▶ _PROBLEM TO WORK ON_
Each line from the start of the data below through the one containing "S.view_settings.exposure = 0.0;" must be reproduced exactly.

▶ _AVAILABLE RECORDS_
---*---

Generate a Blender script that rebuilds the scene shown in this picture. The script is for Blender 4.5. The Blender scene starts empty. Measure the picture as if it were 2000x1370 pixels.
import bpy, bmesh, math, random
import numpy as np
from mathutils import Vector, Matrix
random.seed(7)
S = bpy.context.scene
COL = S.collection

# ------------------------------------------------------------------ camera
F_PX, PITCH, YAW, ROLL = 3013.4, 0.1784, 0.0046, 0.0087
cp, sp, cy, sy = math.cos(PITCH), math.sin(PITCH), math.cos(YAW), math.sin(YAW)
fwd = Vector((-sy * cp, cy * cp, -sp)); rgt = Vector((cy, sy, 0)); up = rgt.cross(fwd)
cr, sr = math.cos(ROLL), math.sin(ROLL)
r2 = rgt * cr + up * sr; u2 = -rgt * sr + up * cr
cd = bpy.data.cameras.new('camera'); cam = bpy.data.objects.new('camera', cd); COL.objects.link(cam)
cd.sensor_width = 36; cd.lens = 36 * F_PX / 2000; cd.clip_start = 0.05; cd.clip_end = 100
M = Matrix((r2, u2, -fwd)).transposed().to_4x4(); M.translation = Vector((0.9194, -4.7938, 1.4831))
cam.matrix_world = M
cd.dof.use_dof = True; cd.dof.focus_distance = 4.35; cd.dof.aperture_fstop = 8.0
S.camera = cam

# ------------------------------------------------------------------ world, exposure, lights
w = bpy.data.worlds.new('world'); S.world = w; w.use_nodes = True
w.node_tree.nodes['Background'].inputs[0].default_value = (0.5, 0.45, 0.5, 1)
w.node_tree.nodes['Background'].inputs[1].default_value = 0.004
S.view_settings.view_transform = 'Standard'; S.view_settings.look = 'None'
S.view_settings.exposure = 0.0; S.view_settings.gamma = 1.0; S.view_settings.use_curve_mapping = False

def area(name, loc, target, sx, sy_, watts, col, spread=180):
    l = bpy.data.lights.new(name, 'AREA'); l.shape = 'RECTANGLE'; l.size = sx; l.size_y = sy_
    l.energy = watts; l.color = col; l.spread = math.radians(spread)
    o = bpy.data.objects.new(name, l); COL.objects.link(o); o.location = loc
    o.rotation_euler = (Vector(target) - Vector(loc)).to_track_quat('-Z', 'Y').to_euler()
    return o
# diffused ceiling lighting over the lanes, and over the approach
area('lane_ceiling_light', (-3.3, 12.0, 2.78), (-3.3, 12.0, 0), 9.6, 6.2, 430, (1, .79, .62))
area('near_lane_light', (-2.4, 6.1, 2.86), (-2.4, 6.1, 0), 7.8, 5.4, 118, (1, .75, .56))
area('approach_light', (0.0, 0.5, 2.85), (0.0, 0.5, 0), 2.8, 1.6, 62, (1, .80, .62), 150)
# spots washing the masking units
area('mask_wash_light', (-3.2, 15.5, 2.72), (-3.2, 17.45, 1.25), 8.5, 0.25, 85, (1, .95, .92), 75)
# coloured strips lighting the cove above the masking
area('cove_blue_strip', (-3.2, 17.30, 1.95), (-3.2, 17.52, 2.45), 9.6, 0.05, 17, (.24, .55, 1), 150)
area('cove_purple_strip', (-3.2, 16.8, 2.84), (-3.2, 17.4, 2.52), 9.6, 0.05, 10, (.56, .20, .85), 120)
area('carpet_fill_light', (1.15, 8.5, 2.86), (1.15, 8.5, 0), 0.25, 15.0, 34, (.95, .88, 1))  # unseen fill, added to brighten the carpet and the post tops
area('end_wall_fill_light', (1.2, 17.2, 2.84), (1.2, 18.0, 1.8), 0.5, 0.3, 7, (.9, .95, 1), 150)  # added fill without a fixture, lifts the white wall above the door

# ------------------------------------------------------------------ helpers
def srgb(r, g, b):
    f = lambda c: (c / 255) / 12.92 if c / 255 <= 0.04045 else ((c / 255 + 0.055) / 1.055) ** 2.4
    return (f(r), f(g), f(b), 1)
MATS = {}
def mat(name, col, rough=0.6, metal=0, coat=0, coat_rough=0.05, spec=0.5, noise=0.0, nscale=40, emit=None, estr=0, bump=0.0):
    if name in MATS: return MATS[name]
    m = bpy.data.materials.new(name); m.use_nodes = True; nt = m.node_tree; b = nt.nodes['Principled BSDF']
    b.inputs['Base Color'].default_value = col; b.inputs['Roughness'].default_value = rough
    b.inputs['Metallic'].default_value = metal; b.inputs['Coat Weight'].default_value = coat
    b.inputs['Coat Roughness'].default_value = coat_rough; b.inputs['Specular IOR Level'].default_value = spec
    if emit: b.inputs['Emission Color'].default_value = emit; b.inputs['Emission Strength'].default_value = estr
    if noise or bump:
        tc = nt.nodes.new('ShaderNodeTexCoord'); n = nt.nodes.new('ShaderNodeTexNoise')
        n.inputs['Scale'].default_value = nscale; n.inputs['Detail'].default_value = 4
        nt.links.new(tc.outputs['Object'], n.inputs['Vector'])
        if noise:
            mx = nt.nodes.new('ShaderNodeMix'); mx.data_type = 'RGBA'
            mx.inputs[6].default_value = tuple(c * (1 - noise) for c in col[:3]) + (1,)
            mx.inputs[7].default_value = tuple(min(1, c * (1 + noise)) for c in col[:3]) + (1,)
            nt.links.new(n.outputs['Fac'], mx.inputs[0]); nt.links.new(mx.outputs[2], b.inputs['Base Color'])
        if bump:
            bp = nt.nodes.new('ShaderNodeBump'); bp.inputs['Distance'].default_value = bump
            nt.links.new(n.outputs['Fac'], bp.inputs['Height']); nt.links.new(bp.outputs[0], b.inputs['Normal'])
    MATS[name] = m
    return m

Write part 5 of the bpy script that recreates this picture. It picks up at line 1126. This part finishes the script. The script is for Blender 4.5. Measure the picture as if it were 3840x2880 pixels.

---*---

▶ _SOLVED PROBLEM_
Generate a Blender script that rebuilds the scene shown in this picture. The script is for Blender 4.5. The Blender scene starts empty. Measure the picture as if it were 2000x1370 pixels.
import bpy, bmesh, math, random
import numpy as np
from mathutils import Vector, Matrix
random.seed(7)
S = bpy.context.scene
COL = S.collection

# ------------------------------------------------------------------ camera
F_PX, PITCH, YAW, ROLL = 3013.4, 0.1784, 0.0046, 0.0087
cp, sp, cy, sy = math.cos(PITCH), math.sin(PITCH), math.cos(YAW), math.sin(YAW)
fwd = Vector((-sy * cp, cy * cp, -sp)); rgt = Vector((cy, sy, 0)); up = rgt.cross(fwd)
cr, sr = math.cos(ROLL), math.sin(ROLL)
r2 = rgt * cr + up * sr; u2 = -rgt * sr + up * cr
cd = bpy.data.cameras.new('camera'); cam = bpy.data.objects.new('camera', cd); COL.objects.link(cam)
cd.sensor_width = 36; cd.lens = 36 * F_PX / 2000; cd.clip_start = 0.05; cd.clip_end = 100
M = Matrix((r2, u2, -fwd)).transposed().to_4x4(); M.translation = Vector((0.9194, -4.7938, 1.4831))
cam.matrix_world = M
cd.dof.use_dof = True; cd.dof.focus_distance = 4.35; cd.dof.aperture_fstop = 8.0
S.camera = cam

# ------------------------------------------------------------------ world, exposure, lights
w = bpy.data.worlds.new('world'); S.world = w; w.use_nodes = True
w.node_tree.nodes['Background'].inputs[0].default_value = (0.5, 0.45, 0.5, 1)
w.node_tree.nodes['Background'].inputs[1].default_value = 0.004
S.view_settings.view_transform = 'Standard'; S.view_settings.look = 'None'
S.view_settings.exposure = 0.0; S.view_settings.gamma = 1.0; S.view_settings.use_curve_mapping = False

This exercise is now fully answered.